Protecting Creditors - Voiding Transactions using section 37A of the Conveyancing Act 1919 (NSW)

Section 37A of the Conveyancing Act 1919 (NSW) (“the Act”’) affords creditors reassurance by providing statutory protection against debtors who attempt to defeat or otherwise impede creditors by alienating their property. A key example of circumstances where a creditor may utilise this provision is the common scenario where individuals, who have had default judgment entered against them, attempt to alienate their property or assets in an effort to conceal or “protect” their property from creditors.

The purpose of the section was stipulated as being to ensure “the estate of the alienor available to meet the claims of creditors generally is restored to the state in which it would have existed but for the alienation”.1

Section 37A of the Act provides:

1 Save as provided in this section, every alienation of property, made whether before or after the commencement of the Conveyancing (Amendment) Act 1930, with intent to defraud creditors, shall be voidable at the instance of any person thereby prejudiced.

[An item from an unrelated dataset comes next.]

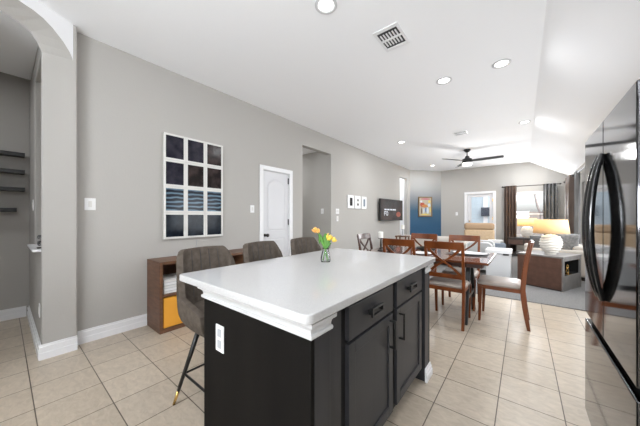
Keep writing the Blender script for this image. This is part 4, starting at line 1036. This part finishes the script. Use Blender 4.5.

2 This section does not affect the law of bankruptcy for the time being in force.

3 This section does not extend to any estate or interest in property alienated to a purchaser in good faith not having, at the time of the alienation, notice of the intent to defraud creditors.

“Alienation” in the context of this section is to be interpreted as “the transfer of value from one person to another” and “property” encapsulates both personal and real property.2

Establishing the requisite “intention” to defraud creditors is not an onerous threshold for creditors to meet and is to be read “liberally” in the creditor’s favour and includes intention to “hinder or delay” creditors from acquiring the property in dispute.3

Additionally, the word “creditors” has been interpreted broadly, with the section affording protection to not only persons and entities to which debts are presently owed, but also to “future creditors”. Therefore, this section is able to be used by creditors that have an “impending debt” owed, not necessarily a current outstanding debt.4

The only potential issue creditors may encounter is the exclusion provision contained in section 37A(3). If a purchaser can establish the relevant transaction (which resulted in the alienation of the property sought by the creditor) was made in good faith, any aggrieved creditors will not be able to utilise the voiding provision contained in section 37A(1). With respect to section 37A(3), the onus of proof rests with the purchaser alleging the transaction was made in good faith. This party must be able to prove they entered into the transaction with the debtor in good faith, without any notice of the debtor’s intention to defraud creditors.5

Therefore, raising Section 37A as a cause of action against “fraudulent” debtors is a particularly appealing legal avenue for creditors due to the relatively low onus of proof that must be met to have the disputed property transaction voided in favour of the prejudiced creditor.